## BEGIN Records for the exercise

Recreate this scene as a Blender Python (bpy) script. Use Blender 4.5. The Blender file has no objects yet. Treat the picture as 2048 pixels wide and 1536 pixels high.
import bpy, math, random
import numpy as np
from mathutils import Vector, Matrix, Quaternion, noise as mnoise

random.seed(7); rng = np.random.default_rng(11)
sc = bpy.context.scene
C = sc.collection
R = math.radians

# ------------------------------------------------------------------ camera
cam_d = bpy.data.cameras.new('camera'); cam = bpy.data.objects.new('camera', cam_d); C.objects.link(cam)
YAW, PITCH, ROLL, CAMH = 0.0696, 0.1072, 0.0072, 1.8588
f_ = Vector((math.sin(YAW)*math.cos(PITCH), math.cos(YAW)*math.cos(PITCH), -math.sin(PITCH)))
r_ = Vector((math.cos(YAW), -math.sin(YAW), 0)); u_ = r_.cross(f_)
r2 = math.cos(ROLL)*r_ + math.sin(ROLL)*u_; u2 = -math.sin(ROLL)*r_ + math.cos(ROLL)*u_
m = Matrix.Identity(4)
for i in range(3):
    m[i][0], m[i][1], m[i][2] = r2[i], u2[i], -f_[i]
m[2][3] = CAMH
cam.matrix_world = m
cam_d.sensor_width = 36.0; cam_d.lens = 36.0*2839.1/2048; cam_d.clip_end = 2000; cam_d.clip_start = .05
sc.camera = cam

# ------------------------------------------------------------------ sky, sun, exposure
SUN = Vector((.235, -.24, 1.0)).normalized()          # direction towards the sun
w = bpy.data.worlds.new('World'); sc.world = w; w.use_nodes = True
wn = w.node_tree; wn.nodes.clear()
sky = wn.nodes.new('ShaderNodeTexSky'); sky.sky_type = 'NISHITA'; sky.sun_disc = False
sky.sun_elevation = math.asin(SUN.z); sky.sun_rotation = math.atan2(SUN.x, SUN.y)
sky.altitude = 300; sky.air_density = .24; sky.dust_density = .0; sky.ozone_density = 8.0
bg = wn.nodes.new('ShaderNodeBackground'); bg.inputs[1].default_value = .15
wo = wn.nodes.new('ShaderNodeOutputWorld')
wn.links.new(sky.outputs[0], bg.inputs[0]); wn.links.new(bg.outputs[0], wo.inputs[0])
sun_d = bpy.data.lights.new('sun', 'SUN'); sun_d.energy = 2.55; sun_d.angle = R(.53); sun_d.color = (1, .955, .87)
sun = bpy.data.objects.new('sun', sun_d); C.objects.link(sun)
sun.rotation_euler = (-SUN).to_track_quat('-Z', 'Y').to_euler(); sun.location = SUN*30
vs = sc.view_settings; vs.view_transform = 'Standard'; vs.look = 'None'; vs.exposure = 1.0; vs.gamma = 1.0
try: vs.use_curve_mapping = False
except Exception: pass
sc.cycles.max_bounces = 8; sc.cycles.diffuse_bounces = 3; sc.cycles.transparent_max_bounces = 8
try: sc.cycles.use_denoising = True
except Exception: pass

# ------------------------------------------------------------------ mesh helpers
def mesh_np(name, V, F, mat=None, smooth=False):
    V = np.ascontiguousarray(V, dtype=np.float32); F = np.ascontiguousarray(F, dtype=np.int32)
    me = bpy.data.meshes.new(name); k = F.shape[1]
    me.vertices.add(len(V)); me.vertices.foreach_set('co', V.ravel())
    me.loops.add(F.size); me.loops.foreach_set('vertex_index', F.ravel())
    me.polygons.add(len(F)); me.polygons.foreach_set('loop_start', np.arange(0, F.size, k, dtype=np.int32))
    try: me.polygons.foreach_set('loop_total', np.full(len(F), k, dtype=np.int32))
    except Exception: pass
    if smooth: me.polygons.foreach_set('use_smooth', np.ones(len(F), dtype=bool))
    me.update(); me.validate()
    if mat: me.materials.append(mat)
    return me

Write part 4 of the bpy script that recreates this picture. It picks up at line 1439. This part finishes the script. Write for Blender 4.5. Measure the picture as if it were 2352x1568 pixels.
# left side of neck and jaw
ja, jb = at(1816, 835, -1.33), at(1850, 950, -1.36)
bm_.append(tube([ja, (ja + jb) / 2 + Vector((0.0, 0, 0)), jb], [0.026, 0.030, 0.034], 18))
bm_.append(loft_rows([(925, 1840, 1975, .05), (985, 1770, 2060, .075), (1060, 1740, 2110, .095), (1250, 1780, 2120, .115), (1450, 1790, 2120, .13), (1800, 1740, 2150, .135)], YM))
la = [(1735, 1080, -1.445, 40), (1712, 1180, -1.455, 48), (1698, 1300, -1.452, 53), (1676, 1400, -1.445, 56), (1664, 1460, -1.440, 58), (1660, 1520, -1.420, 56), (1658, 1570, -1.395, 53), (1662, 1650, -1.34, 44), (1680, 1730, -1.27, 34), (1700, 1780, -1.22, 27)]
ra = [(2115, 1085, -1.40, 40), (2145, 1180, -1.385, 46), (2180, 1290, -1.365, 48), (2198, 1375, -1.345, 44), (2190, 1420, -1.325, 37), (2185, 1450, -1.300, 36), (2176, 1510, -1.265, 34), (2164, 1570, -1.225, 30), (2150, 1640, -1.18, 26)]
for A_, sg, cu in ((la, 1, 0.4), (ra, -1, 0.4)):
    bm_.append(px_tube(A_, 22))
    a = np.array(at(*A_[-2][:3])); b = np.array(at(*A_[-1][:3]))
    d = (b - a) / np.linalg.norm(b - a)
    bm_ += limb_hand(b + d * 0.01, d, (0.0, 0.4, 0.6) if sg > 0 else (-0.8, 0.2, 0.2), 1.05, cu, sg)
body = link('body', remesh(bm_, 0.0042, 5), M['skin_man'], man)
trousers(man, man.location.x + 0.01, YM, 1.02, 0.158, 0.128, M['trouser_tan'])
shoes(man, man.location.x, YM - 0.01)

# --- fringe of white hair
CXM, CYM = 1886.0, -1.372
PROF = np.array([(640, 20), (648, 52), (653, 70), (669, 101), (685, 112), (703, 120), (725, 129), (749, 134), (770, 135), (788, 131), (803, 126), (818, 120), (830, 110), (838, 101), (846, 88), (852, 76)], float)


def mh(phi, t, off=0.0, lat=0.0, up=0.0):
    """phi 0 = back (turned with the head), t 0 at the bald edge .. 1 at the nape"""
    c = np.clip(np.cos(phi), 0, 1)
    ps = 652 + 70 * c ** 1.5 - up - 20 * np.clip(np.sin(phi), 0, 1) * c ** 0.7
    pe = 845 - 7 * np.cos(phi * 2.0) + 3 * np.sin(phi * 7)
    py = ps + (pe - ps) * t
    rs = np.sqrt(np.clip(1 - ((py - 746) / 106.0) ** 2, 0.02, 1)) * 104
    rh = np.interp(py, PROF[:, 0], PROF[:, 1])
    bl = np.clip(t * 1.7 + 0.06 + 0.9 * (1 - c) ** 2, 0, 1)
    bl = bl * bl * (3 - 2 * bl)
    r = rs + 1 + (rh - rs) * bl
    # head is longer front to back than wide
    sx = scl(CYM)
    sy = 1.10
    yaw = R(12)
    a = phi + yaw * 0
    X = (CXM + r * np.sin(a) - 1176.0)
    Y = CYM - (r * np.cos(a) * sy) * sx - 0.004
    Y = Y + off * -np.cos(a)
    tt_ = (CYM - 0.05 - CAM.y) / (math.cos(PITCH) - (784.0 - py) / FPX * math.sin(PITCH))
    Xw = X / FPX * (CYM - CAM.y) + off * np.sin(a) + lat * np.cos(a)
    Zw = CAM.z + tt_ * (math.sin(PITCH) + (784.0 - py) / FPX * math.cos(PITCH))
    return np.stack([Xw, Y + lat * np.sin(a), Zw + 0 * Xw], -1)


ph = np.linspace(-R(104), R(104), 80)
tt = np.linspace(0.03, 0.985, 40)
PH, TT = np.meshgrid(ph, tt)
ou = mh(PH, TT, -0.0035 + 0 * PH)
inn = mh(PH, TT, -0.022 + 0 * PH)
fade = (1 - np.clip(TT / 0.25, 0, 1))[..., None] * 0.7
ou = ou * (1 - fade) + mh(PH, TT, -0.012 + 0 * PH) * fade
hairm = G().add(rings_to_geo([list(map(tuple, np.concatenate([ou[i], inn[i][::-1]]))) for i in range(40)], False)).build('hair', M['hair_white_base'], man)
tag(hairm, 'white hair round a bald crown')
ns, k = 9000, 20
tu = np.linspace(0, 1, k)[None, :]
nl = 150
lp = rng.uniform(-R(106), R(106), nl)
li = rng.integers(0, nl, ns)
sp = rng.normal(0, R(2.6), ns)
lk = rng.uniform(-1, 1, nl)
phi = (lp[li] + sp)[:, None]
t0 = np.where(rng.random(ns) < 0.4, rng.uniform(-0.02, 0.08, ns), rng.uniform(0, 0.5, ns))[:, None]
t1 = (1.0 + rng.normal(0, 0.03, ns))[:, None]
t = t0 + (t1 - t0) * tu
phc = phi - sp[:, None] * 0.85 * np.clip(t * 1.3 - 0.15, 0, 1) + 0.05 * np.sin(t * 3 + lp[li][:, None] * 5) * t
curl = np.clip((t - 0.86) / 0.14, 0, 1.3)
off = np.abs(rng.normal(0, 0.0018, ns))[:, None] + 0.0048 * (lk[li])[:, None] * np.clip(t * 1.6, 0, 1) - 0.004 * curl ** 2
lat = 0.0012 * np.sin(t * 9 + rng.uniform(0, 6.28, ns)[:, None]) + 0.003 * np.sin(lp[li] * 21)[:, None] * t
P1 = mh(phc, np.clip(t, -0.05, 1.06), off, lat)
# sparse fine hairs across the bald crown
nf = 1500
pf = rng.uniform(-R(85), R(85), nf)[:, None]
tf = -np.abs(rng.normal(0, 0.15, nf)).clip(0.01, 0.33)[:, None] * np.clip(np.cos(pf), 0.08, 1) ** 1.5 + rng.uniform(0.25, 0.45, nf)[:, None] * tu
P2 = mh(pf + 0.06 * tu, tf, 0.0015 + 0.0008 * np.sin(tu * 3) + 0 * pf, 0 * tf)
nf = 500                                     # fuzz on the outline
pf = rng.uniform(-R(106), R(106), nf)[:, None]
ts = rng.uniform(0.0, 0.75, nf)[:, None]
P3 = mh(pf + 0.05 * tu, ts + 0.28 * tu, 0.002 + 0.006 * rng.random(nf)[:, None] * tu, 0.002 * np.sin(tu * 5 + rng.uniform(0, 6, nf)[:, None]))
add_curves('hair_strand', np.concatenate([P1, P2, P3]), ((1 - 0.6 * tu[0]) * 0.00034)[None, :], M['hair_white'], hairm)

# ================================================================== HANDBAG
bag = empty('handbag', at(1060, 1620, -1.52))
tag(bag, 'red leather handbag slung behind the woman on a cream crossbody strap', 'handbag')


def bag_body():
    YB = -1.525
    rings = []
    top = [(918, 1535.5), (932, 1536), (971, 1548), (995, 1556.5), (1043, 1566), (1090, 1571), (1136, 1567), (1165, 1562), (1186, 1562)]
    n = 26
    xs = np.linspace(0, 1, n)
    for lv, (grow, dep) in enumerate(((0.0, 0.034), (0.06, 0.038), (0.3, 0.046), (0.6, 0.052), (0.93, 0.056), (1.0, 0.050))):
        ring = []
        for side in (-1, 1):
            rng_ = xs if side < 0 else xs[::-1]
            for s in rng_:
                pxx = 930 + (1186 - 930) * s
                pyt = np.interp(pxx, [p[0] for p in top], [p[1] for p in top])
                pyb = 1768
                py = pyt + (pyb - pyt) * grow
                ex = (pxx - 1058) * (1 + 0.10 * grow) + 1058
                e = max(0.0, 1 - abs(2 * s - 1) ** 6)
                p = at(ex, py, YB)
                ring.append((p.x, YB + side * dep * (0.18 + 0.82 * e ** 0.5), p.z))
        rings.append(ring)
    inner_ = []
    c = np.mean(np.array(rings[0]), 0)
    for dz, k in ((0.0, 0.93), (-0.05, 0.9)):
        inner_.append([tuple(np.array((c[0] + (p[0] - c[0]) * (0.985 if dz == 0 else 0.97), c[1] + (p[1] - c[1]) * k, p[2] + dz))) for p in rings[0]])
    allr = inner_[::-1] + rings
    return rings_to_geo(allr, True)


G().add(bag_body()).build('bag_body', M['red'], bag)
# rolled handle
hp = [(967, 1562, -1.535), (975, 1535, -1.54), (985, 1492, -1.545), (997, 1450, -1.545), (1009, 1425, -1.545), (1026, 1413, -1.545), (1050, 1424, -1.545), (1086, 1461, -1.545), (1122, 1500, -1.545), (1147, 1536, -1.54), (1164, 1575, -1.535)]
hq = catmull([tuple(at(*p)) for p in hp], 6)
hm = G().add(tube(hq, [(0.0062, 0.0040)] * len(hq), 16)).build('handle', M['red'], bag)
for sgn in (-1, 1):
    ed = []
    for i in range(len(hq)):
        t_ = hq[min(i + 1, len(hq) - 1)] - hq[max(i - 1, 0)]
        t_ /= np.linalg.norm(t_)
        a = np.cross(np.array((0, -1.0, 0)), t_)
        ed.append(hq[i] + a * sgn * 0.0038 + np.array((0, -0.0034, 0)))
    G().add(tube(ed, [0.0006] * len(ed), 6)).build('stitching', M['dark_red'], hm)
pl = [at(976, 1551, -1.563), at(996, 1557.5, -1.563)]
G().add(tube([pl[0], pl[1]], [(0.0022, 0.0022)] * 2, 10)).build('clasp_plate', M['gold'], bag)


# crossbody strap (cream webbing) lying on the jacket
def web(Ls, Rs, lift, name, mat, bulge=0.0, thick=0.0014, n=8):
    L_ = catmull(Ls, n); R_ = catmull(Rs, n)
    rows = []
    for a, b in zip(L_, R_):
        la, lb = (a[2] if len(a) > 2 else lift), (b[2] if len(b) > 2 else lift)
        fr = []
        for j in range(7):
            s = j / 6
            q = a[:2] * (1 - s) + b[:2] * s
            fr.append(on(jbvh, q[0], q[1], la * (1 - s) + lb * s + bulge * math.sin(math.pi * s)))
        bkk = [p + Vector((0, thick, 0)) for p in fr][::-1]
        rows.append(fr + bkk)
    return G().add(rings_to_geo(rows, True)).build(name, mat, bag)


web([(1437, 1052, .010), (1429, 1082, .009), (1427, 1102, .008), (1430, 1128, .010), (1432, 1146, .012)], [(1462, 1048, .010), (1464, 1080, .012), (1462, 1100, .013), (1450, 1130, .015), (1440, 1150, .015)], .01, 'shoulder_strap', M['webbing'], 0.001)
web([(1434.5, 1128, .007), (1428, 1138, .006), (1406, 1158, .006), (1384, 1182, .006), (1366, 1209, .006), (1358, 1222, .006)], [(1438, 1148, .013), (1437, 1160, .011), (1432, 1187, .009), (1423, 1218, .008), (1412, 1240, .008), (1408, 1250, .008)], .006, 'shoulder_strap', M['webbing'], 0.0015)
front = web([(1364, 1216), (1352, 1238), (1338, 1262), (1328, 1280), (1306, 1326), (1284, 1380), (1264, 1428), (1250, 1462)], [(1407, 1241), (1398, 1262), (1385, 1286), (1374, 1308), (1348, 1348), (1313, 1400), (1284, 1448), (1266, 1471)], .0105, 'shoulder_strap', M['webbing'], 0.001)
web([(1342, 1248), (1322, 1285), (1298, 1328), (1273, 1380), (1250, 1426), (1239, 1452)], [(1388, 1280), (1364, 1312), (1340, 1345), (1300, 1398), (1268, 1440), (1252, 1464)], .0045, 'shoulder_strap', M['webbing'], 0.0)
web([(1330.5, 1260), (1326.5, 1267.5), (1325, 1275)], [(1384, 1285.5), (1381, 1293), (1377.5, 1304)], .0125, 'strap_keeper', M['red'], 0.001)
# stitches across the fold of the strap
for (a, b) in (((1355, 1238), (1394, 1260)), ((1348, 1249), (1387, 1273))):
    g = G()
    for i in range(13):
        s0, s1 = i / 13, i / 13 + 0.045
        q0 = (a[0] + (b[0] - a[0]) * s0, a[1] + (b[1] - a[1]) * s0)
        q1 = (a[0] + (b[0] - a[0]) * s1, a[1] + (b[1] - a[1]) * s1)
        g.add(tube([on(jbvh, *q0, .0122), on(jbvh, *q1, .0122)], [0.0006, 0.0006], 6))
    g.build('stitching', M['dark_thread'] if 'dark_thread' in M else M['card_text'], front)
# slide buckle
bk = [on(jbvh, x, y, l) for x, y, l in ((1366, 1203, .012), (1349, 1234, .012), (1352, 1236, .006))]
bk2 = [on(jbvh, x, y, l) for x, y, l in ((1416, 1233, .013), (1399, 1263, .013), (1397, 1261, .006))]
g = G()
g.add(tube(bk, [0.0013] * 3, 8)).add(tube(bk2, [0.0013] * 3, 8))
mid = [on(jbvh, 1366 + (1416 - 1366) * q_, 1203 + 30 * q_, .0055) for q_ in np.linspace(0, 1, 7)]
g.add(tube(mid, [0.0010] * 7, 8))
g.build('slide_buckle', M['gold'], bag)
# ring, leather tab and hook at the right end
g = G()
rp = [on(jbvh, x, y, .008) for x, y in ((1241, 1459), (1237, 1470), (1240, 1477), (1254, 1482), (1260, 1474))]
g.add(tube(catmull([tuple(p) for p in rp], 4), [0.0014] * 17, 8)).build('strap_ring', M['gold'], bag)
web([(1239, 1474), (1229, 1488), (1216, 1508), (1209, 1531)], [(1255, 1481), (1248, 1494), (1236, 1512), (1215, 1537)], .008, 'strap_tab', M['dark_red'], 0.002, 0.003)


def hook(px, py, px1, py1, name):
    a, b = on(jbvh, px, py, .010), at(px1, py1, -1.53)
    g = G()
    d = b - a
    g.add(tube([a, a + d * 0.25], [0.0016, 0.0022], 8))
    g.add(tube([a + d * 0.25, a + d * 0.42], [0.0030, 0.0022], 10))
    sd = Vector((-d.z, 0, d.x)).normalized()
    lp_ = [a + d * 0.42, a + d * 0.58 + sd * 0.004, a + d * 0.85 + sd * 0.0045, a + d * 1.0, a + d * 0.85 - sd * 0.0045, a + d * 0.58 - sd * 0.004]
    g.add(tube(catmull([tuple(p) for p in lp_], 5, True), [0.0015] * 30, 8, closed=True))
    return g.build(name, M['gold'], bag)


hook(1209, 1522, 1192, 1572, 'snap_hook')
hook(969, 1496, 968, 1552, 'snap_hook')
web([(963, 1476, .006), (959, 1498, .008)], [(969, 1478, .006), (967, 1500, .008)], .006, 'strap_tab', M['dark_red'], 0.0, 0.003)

## END Records for the exercise

▸ **Instruction**: Return exactly the opening lines of the listing above, ending with the line that has "sc.camera = cam".

▸ **Solution for this exercise**:
Recreate this scene as a Blender Python (bpy) script. Use Blender 4.5. The Blender file has no objects yet. Treat the picture as 2048 pixels wide and 1536 pixels high.
import bpy, math, random
import numpy as np
from mathutils import Vector, Matrix, Quaternion, noise as mnoise

random.seed(7); rng = np.random.default_rng(11)
sc = bpy.context.scene
C = sc.collection
R = math.radians

# ------------------------------------------------------------------ camera
cam_d = bpy.data.cameras.new('camera'); cam = bpy.data.objects.new('camera', cam_d); C.objects.link(cam)
YAW, PITCH, ROLL, CAMH = 0.0696, 0.1072, 0.0072, 1.8588
f_ = Vector((math.sin(YAW)*math.cos(PITCH), math.cos(YAW)*math.cos(PITCH), -math.sin(PITCH)))
r_ = Vector((math.cos(YAW), -math.sin(YAW), 0)); u_ = r_.cross(f_)
r2 = math.cos(ROLL)*r_ + math.sin(ROLL)*u_; u2 = -math.sin(ROLL)*r_ + math.cos(ROLL)*u_
m = Matrix.Identity(4)
for i in range(3):
    m[i][0], m[i][1], m[i][2] = r2[i], u2[i], -f_[i]
m[2][3] = CAMH
cam.matrix_world = m
cam_d.sensor_width = 36.0; cam_d.lens = 36.0*2839.1/2048; cam_d.clip_end = 2000; cam_d.clip_start = .05
sc.camera = cam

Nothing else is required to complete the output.